Updated

Adolfo Rodriguez Saa, a jovial governor lauded for expanding business in his desert province, is taking on the more formidable task of being Argentina's interim president and tackling the crushing recession that toppled his elected predecessor.

Lawmakers meeting in a special session were expected to vote late Saturday to appoint the 54-year-old populist politician to fill an office held until Thursday by Fernando de la Rua, who resigned following widespread looting and rioting that resulted in 26 deaths and 200 injuries.

Rodriguez Saa takes over after Senate leader Ramon Puerta served as acting president for a day as congressional leaders sought a replacement.

Assuming a job many in his own Peronist party spurned, Rodriguez Saa is expected to serve for at least 60 days, until new elections tentatively scheduled for March 3. The leader elected then will finish out the two years of de la Rua's term.

His appointment restores Argentina's largest party, the Peronists, as the country's dominant political force after the worse unrest since the late 1980s, when another financial crisis gripped this South American country of 36 million people.

Rodriguez Saa's main role will be confronting a four-year recession that has pushed unemployment above 18 percent and has the country on the brink of defaulting on its $132 billion public debt.

Serving as governor of San Luis province in western Argentina the past 18 years, he was known for colorful rhetoric and a populist touch, an image far different from de la Rua's solemn, technocratic style.

But it is Rodriguez Saa's record in San Luis that perhaps will be most inspiring to Argentines, who grew increasingly angry over the belt-tightening policies enacted by de la Rua.

Rodriguez Saa transformed his province by bringing in modern industry to replace faltering mines, putting in reliable water systems and highways and building 30,000 houses for the poor. With a low jobless rate and reputation for good, state schools, San Luis has become a magnet, growing in population from 220,000 in the 1980s to 350,000 today.

He once said there are two types of politicians: optimists like Franklin D. Roosevelt and himself, and pessimists like de la Rua. "We are governed by a generation of old-timers," he was quoted as saying Saturday by the newspaper Clarin. "Argentina's next president should be under 40, because this generation is ruined."

Rodriguez Saa told the television network Todo Noticias he would release an economic plan later Saturday aimed at easing the economic crisis. "I will work with all my might on behalf of my country. I am going to work hard and with honesty," he said.

He was expected to outline the economic program after he assumed office.

He reportedly has suggested Argentina will have to declare a moratorium on repaying its debts and vowed to try to keep a key economic law pegging the Argentine peso to the U.S. dollar.

Polls indicated a majority of Argentines support keeping the dollar peg in place despite increased warnings from many economists and several political leaders that only a currency devaluation can help the economy rebound.

Rodriguez Saa also was reported to be considering easing banking restrictions imposed by de la Rua earlier this month that limit Argentines to withdrawing $1,000 each month from their bank accounts.

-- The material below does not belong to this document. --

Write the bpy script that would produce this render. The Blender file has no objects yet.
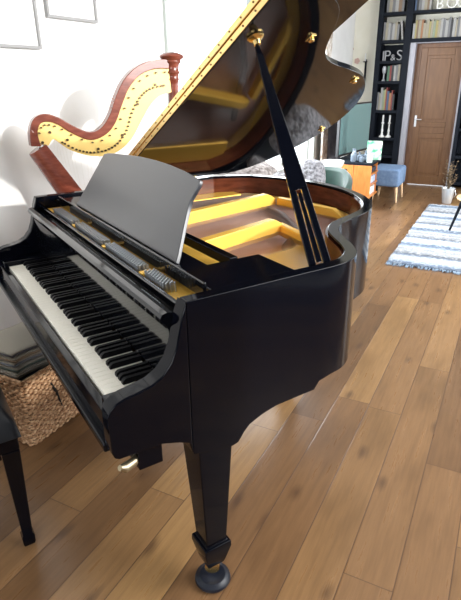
import bpy, bmesh, math, random
from mathutils import Vector, Matrix
random.seed(7)
C = bpy.context.scene.collection
S = bpy.context.scene
PI = math.pi

# ------------------------------------------------------------------ camera
# world frame = the piano's frame: x runs along the keyboard (bass to treble),
# y away from the player, z up.  The room is turned 30.5 degrees against it.
FA = math.radians(120.5)
F = Vector((math.cos(FA), math.sin(FA), 0)); R = Vector((math.sin(FA), -math.cos(FA), 0))
RZ = FA - PI/2
def P(a, b, z=0): return F*a + R*b + Vector((0, 0, z))

CAM = Vector((2.645, -.327, 1.542)); yaw, pitch, roll = -1.015, -.396, -.014
fwd = Vector((math.cos(pitch)*math.sin(yaw), math.cos(pitch)*math.cos(yaw), math.sin(pitch)))
rt = Vector((math.cos(yaw), -math.sin(yaw), 0)); up = rt.cross(fwd)
r_ = math.cos(roll)*rt + math.sin(roll)*up; u_ = -math.sin(roll)*rt + math.cos(roll)*up
cd = bpy.data.cameras.new('camera'); cam = bpy.data.objects.new('camera', cd); C.objects.link(cam)
cd.sensor_fit = 'HORIZONTAL'; cd.sensor_width = 36; cd.lens = 525.66/461*36; cd.clip_start = .02
M3 = Matrix((r_, u_, -fwd)).transposed()
cam.matrix_world = Matrix.Translation(CAM) @ M3.to_4x4()
S.camera = cam

# ------------------------------------------------------------------ light
S.view_settings.view_transform = 'Standard'; S.view_settings.look = 'None'
S.view_settings.gamma = 1; S.view_settings.exposure = 0.03
w = bpy.data.worlds.new('World'); S.world = w; w.use_nodes = True
bg = w.node_tree.nodes['Background']; bg.inputs[0].default_value = (.86, .93, 1, 1); bg.inputs[1].default_value = 3.0

def light(name, kind, loc, direction, energy, color=(1, 1, 1), size=None, angle=None):
    l = bpy.data.lights.new(name, kind); l.energy = energy; l.color = color
    if size: l.shape = 'RECTANGLE'; l.size, l.size_y = size
    if angle is not None: l.angle = angle
    o = bpy.data.objects.new(name, l); C.objects.link(o); o.location = loc
    o.rotation_euler = Vector(direction).to_track_quat('-Z', 'Y').to_euler()
    return o
# low sun through the window in the right wall, onto the wall behind the harp
light('sun', 'SUN', P(-2, 6, 3), (-R + F*.12 + Vector((0, 0, -.25))), 2.7, (1, .97, .92), angle=.03)
# daylight in the left and right window openings
light('daylight_left', 'AREA', P(3.75, -.42, 1.5), R + Vector((0, 0, -.35)), 240, (.9, .95, 1), (3.2, 2.0))
light('daylight_right', 'AREA', P(4.4, 4.35, 1.5), -R + F*.35 + Vector((0, 0, -.1)), 90, (.95, .97, 1), (2.6, 2.0))
light('daylight_right_near', 'AREA', P(.95, 4.35, 2.5), -R - F*.1 + Vector((0, 0, -.35)), 190, (1, .98, .95), (2.7, 2.4))

light('fill_near', 'AREA', P(-3.52, 1.9, 1.75), F + Vector((0, 0, -.25)), 45, (1, .98, .95), (2.5, 1.6))  # added fill lamp behind the camera, brightens the keys and near floor

# ------------------------------------------------------------------ materials
def mat(name, col, rough=.5, metal=0, ior=None, coat=0, spec=None, trans=0, emit=None, sheen=0):
    m = bpy.data.materials.new(name); m.use_nodes = True
    b = m.node_tree.nodes['Principled BSDF']; i = b.inputs
    i['Base Color'].default_value = (*col, 1); i['Roughness'].default_value = rough; i['Metallic'].default_value = metal
    if ior: i['IOR'].default_value = ior
    if coat: i['Coat Weight'].default_value = coat; i['Coat Roughness'].default_value = .03
    if trans: i['Transmission Weight'].default_value = trans
    if sheen: i['Sheen Weight'].default_value = sheen
    if emit: i['Emission Color'].default_value = (*emit[0], 1); i['Emission Strength'].default_value = emit[1]
    return m
class N:
    def __init__(s, m): s.m = m; s.t = m.node_tree; s.b = s.t.nodes['Principled BSDF']
    def n(s, typ, ins=None, **kw):
        d = s.t.nodes.new(typ)
        for k, v in kw.items(): setattr(d, k, v)
        for k, v in (ins or {}).items(): s.set(d.inputs[k], v)
        return d
    def set(s, sock, v):
        if isinstance(v, bpy.types.NodeSocket): s.t.links.new(v, sock)
        else: sock.default_value = v
    def math(s, op, a, b=None, c=None):
        d = s.t.nodes.new('ShaderNodeMath'); d.operation = op; s.set(d.inputs[0], a)
        if b is not None: s.set(d.inputs[1], b)
        if c is not None: s.set(d.inputs[2], c)
        return d.outputs[0]
    def ramp(s, fac, stops, interp='LINEAR'):
        d = s.t.nodes.new('ShaderNodeValToRGB'); s.set(d.inputs[0], fac); e = d.color_ramp.elements
        d.color_ramp.interpolation = interp
        while len(e) < len(stops): e.new(.5)
        for el, (p, c) in zip(e, stops): el.position = p; el.color = (*c, 1)
        return d.outputs[0]
    def mix(s, f, a, b, blend='MIX'):
        d = s.t.nodes.new('ShaderNodeMix'); d.data_type = 'RGBA'; d.blend_type = blend
        s.set(d.inputs[0], f); s.set(d.inputs[6], a); s.set(d.inputs[7], b); return d.outputs[2]
    def coord(s, scale=(1, 1, 1), which='Object'):
        tc = s.n('ShaderNodeTexCoord'); mp = s.n('ShaderNodeMapping', {0: tc.outputs[which]}); mp.inputs['Scale'].default_value = scale
        return mp.outputs[0]
    def bump(s, h, strength=.3, dist=.01):
        d = s.n('ShaderNodeBump', {'Height': h}); d.inputs['Strength'].default_value = strength; d.inputs['Distance'].default_value = dist
        s.t.links.new(d.outputs[0], s.b.inputs['Normal'])
def noisy(name, c1, c2, rough, scale=(1, 1, 1), ns=5, detail=4, bump=0, **kw):
    m = mat(name, c1, rough, **kw); g = N(m); v = g.coord(scale)
    n = g.n('ShaderNodeTexNoise', {'Vector': v, 'Scale': float(ns), 'Detail': float(detail)})
    g.set(g.b.inputs['Base Color'], g.ramp(n.outputs[0], [(.35, c1), (.68, c2)]))
    if bump: g.bump(n.outputs[0], bump, .01)
    return m

LAC = mat('black_lacquer', (.003, .0035, .005), .06, ior=1.5)
LACP = mat('black_piano_side', (.002, .0025, .005), .08, ior=1.27)
SATIN = mat('satin_black_desk', (.028, .030, .037), .30, ior=1.75)
BRASS = mat('brass', (.86, .62, .25), .22, 1)
STEEL = mat('steel', (.7, .7, .72), .3, 1); PINS = mat('pin_steel', (.60, .63, .68), .35, 1)
IVORY = mat('ivory_key', (.86, .83, .73), .2)
EBONY = mat('ebony_key', (.003, .003, .004), .32, ior=1.2)
RUBBER = mat('rubber', (.02, .02, .025), .5)
GOLDP = noisy('gold_plate', (.86, .50, .075), (.92, .56, .10), .45, ns=3, metal=.3)
MAHOG = noisy('mahogany', (.085, .022, .010), (.15, .040, .018), .22, (2, 2, 9), 6)
SNDB = noisy('soundboard', (.62, .33, .25), (.74, .46, .38), .4, (30, 2, 2), 4)
REDFELT = mat('red_felt', (.32, .03, .03), .9)
STRW = mat('string_steel', (.62, .58, .55), .35, 1)
HARPW = noisy('harp_wood', (.15, .034, .020), (.24, .062, .036), .25, (3, 3, 12), 5, coat=.4)
HARPY = noisy('harp_brass_plate', (.88, .60, .17), (.94, .68, .24), .42, ns=2)
WALLW = noisy('white_plaster', (.78, .78, .77), (.82, .82, .81), .8, ns=6, bump=.05)
CREAM = noisy('cream_plaster', (.84, .82, .70), (.87, .85, .74), .8, ns=6)
DARKWALL = noisy('dusk_blue_plaster', (.07, .08, .10), (.09, .10, .12), .8, ns=6)
CEILM = mat('ceiling_beige', (.42, .40, .37), .9)
WHITEP = mat('white_paint', (.75, .75, .73), .4)
DARKW = noisy('bookcase_black', (.006, .008, .013), (.009, .012, .018), .6, ns=8, ior=1.22)
DOORW = noisy('door_oak', (.135, .062, .025), (.18, .087, .036), .42, (8, 8, 1), 4)
DOORF = noisy('door_frame_oak', (.12, .055, .026), (.17, .08, .036), .45, (8, 8, 1), 4)
LWOOD = noisy('light_wood', (.62, .42, .24), (.72, .52, .32), .45, (3, 3, 12), 4)
ORWOOD = noisy('orange_teak', (.56, .19, .045), (.68, .26, .07), .35, (10, 2, 2), 4)

def floor_mat():
    m = mat('oak_floor', (.3, .15, .06), .3); g = N(m)
    tc = g.n('ShaderNodeTexCoord'); sp = g.n('ShaderNodeSeparateXYZ', {0: tc.outputs['Object']})
    bx, ay = sp.outputs[0], sp.outputs[1]
    rowf = g.math('DIVIDE', g.math('SUBTRACT', bx, 2.008-.1643*40), .1643)
    row = g.math('FLOOR', rowf); fr = g.math('SUBTRACT', rowf, row)
    wn = g.n('ShaderNodeTexWhiteNoise', {'W': row}, noise_dimensions='1D')
    al = g.math('ADD', g.math('DIVIDE', ay, 1.55), g.math('MULTIPLY', wn.outputs[0], 5.17))
    idx = g.math('FLOOR', al); fa = g.math('SUBTRACT', al, idx)
    cv = g.n('ShaderNodeCombineXYZ', {0: row, 1: idx})
    pn = g.n('ShaderNodeTexWhiteNoise', {'Vector': cv.outputs[0]}, noise_dimensions='3D')
    base = g.ramp(pn.outputs[0], [(0, (.165, .088, .041)), (.3, (.215, .116, .053)), (.6, (.245, .135, .060)), (.85, (.285, .160, .070)), (1, (.36, .21, .085))])
    # grain, different for every plank
    off = g.n('ShaderNodeVectorMath', {0: tc.outputs['Object'], 1: pn.outputs[1]}, operation='ADD')
    mp = g.n('ShaderNodeMapping', {0: off.outputs[0]}); mp.inputs['Scale'].default_value = (26, 1.6, 1)
    gr = g.n('ShaderNodeTexNoise', {'Vector': mp.outputs[0], 'Scale': 2.2, 'Detail': 6.0, 'Roughness': .62})
    c = g.mix(.75, base, g.ramp(gr.outputs[0], [(.3, (.72, .70, .68)), (.62, (1.08, 1.08, 1.08))]), 'MULTIPLY')
    mp2 = g.n('ShaderNodeMapping', {0: off.outputs[0]}); mp2.inputs['Scale'].default_value = (5, 2.1, 1)
    cl = g.n('ShaderNodeTexNoise', {'Vector': mp2.outputs[0], 'Scale': 1.0, 'Detail': 3.0})
    c = g.mix(.8, c, g.ramp(cl.outputs[0], [(.3, (.72, .70, .67)), (.55, (1.04, 1.04, 1.04))]), 'MULTIPLY')
    # knots
    mp3 = g.n('ShaderNodeMapping', {0: off.outputs[0]}); mp3.inputs['Scale'].default_value = (5.5, 2.3, 1)
    vo = g.n('ShaderNodeTexVoronoi', {'Vector': mp3.outputs[0], 'Scale': 1.0}, voronoi_dimensions='2D')
    vsel = g.math('GREATER_THAN', g.n('ShaderNodeSeparateXYZ', {0: vo.outputs['Color']}).outputs[0], .35)
    dn = g.math('ADD', vo.outputs['Distance'], g.math('MULTIPLY', g.math('SUBTRACT', gr.outputs[0], .5), .16))
    kn = g.math('MULTIPLY', g.ramp(dn, [(.02, (1, 1, 1)), (.15, (0, 0, 0))]), vsel)
    c = g.mix(g.math('MULTIPLY', kn, .75), c, (.075, .038, .020, 1))
    # seams
    e1 = g.math('MINIMUM', fr, g.math('SUBTRACT', 1, fr)); s1 = g.math('LESS_THAN', e1, .012)
    e2 = g.math('MINIMUM', fa, g.math('SUBTRACT', 1, fa)); s2 = g.math('LESS_THAN', e2, .0011)
    seam = g.math('MAXIMUM', s1, s2)
    c = g.mix(g.math('MULTIPLY', seam, .85), c, (.085, .045, .025, 1))
    g.set(g.b.inputs['Base Color'], c)
    h = g.math('ADD', g.math('MULTIPLY', gr.outputs[0], .12), g.math('MULTIPLY', g.math('MINIMUM', g.math('MULTIPLY', e1, 30), 1), 1))
    g.bump(h, .35, .002)
    g.set(g.b.inputs['Roughness'], g.ramp(gr.outputs[0], [(.3, (.34, .34, .34)), (.7, (.26, .26, .26))]))
    return m
FLOORM = floor_mat()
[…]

Argentines wary of surging joblessness and poverty, salary cuts and tax hikes are deeply skeptical of more calls for belt-tightening.

"Enough. No more austerity plans!" said Pablo Arteaga, a 36-year-old dentist whose wife is a state worker whose salary has fallen by 13 percent in recent months. "That was the message the people sent to de la Rua and all the other political leaders. We hope this new government understands that."

De la Rua stepped down after two days of street protests, food riots and supermarket looting.

Leaving halfway through his four-year term, de la Rua complained the Peronists forced him from office by rejecting his call to join a government of national unity.

Felipe Noguera, a pollster and analyst, said Rodriguez Saa's appointment might help alleviate a yearlong political crisis that has aggravated the country's economic woes.

In his efforts to stop the economy's slide, De la Rua, who led a coalition government, frequently found himself at odds not only with many members of his own party, but also with opposition leaders.

"The fact that now both the Congress and presidency are held by the same party may offer the only ray of hope that this crisis could eventually subside," Noguera said.